The "great blue lead" is another important mining term and designates the
alluvium found reposing in a well-defined channel on the bed rock, being
the well-worn path of an ancient river; and it is obvious that the
material in these channels should be richer than the general mass beyond
their limits.
"Rim rock" is the boundary line of the banks of the old channel, and, like
the bottom, is well worn and corrugated by the running water into cavities
and "pot holes," where the force of the stream eddied. The width of these
channels varies from 60 to 400 feet, and the cement near the rim and
bottom is always richer than elsewhere.
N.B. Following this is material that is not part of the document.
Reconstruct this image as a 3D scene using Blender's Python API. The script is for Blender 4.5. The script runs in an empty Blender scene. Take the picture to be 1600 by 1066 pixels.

The wider and deeper channels
generally course from N. to N.W. The richest and most explored belt of
gold-bearing alluvium in California lies between the South and Middle Yuba
Rivers, commencing near Eureka, in Nevada county, and extends downwards to
Smartsville and Timbuctoo, in Yuba county, a distance of 40 miles; and
from among snowy mountains the country falls gradually from where the
ravines or canons are cut by the actual rivers, which are 2,000 feet
beneath the auriferous gravel and region near Smartsville, and 2,000 feet
above the Yuba River, where snow is unknown, and near its terminus the
ancient river bed courses more westerly than it does above it, and crosses
Yuba below Timbuctoo, where the auriferous depositions disappear.